If you read Mark Thoma's blog, you will have seen his passionate response, called "Modern Macroeconomic Theory and Fiscal Policy" to some self-styled "modern macroeconomic theorist" who claims that people like Brad Delong and Krugman who think that fiscal policy can help us out of a recession when the interest rate is at the zero bound are not modern macrotheorists and so are obviously wrong.
Thoma and Krugman's response has been to cite papers by DSGEers in which a version of the model does allow fiscal policy to work - papers by Eggertson and Woodford and others of that ilk. Read the two comments by Robert Waldman to be reminded of why he- Robert - is a national treasure. Waldman says the DSGEers cannot be presumed to have explained anything about the modern macroeconomy at all, so the idea that we have to reject the idea that fiscal policy is efficacious if a DSGE model can't show it to be is a nonsensical non sequitur.
I've looked at the latest Eggertson paper. They are all -all the fiscal-policy friendly DSGE papers, I mean- alike in making the mechanism by which fiscal policy works in a liquidity trap this: it increases expected inflation. This is not the mechanism by which it works in Keynes. Of course if it works, it increases Y and that will increase inflation and expected inflation chez Phillips/Friedman/Phelps. The expected inflation is consequence, not cause.
The reason that it works in Keynes, of course, is that it increases demand. Period. Put another way: In a liquidity trap, the problem is that the Wicksellian/Keynesian natural rate is below the expected deflation rate (the latter may be a small negative number, as it is now), which latter is the lower bound on the real rate of interest given that nominal rates can't be negative. Fiscal policy in the trap works not, or not necessarily, by reducing the lower bound, but rather by raising the natural rate above the lower bound. But this can't happen in the DSGE models, because the natural rate - what they call the natural rate, which isn't what Keynes and Wicksell meant by it - can never change. That's a fact about their ridiculous models, not a fact about the world.
2 comments:
Kevin:
Damn! I can't find the link to the latest Eggertson paper to check!
You sure you are right on this?
The canonical New-Keynesian DSGE model has an IS curve and a Phillips Curve. Define the "natural rate" as where the IS curve intersects the Long Run Phillips Curve.
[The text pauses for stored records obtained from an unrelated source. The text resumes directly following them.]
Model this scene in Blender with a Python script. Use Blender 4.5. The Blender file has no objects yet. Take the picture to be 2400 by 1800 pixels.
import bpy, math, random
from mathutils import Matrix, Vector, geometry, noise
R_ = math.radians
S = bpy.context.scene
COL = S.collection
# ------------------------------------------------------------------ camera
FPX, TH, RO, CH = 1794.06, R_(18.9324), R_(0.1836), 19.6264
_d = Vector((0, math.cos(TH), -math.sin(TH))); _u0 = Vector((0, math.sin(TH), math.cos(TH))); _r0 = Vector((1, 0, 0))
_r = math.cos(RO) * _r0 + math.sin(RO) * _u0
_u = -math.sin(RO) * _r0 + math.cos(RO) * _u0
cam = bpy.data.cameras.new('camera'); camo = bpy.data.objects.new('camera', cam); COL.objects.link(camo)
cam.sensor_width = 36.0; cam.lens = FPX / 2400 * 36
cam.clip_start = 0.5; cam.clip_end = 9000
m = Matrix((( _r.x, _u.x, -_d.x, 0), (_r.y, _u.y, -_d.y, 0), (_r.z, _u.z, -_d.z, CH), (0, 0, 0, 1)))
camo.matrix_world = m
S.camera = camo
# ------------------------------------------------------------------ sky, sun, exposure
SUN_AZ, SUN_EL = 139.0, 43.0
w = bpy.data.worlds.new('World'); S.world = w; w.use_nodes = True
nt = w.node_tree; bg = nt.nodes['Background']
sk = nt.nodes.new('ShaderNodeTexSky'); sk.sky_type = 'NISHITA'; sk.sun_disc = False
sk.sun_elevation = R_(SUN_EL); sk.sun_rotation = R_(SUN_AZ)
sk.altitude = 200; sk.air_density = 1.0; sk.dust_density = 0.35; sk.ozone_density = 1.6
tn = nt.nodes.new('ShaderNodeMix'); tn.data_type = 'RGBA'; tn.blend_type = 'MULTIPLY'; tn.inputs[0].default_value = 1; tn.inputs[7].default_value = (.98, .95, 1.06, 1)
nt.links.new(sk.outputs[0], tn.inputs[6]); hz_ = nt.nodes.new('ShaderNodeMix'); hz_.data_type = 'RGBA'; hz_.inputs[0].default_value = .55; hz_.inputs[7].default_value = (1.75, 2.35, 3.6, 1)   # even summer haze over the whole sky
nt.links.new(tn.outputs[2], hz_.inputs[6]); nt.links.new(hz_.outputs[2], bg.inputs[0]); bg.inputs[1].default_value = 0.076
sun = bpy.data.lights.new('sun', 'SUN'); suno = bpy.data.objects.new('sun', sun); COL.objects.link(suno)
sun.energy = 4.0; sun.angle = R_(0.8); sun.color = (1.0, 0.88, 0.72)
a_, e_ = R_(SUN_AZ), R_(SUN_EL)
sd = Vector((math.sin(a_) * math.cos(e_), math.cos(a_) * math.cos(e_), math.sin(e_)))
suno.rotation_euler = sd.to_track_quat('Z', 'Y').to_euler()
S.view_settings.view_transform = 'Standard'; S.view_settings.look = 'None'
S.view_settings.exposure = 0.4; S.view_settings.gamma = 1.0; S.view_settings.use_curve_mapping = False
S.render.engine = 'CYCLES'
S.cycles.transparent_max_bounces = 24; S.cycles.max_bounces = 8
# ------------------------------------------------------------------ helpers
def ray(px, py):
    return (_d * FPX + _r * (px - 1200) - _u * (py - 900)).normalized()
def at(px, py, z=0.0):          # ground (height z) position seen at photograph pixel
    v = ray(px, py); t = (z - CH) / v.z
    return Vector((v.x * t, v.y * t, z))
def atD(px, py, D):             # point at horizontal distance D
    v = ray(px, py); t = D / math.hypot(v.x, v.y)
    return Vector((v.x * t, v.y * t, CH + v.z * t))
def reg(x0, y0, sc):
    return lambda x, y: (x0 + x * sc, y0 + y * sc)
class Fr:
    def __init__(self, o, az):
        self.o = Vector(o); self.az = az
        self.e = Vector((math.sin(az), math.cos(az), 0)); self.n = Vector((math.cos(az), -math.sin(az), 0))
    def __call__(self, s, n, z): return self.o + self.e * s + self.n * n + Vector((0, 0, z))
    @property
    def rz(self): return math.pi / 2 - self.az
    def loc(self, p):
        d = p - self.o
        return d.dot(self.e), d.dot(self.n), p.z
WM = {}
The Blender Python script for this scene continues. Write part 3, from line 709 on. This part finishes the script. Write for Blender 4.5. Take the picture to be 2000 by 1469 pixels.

The IS curve is an Euler equation from infinitely-lived households, with rational expectations. So tax cuts won't work to shift the IS curve, because this model is essentially one in which Ricardian Equivalence holds.
But, change the model so that half the households are hand-to-mouth (they consume their current disposable income), and tax cuts shift the IS right, increasing the natural rate, and increasing output. This is essentially the same reason fiscal policy works in old Keynesian models. By making half the households hand-to-mouth, we raise the mpc out of transitory income from 0 to 0.5.
Add G to the model, in a way that does not interfere with the Euler equation (and the simplest assumption is to assume that G either gives no utility, or else does not affect marginal utility of consumption), and an increase in G shifts the IS right, with a multiplier of 1. Just like in old Keynesian models, if the mpc were 0. And this raises the natural rate.
Add distorting taxes to the model, and fiscal policy can shift the LRPC, and can raise the natural rate. (That's not in old Keynesian models, but is simple to add.)
In addition, you are right, if any of these fiscal policy changes do raise the natural rate, they will increase actual and expected inflation (assuming i=0), and give an extra "induced" increase in demand and output. But this only happens because they initially raise the natural rate.
Nick: I actually may have been too hasty. I don't have the paper in front of me, but what you say makes me think I may have misunderstood. Thanks!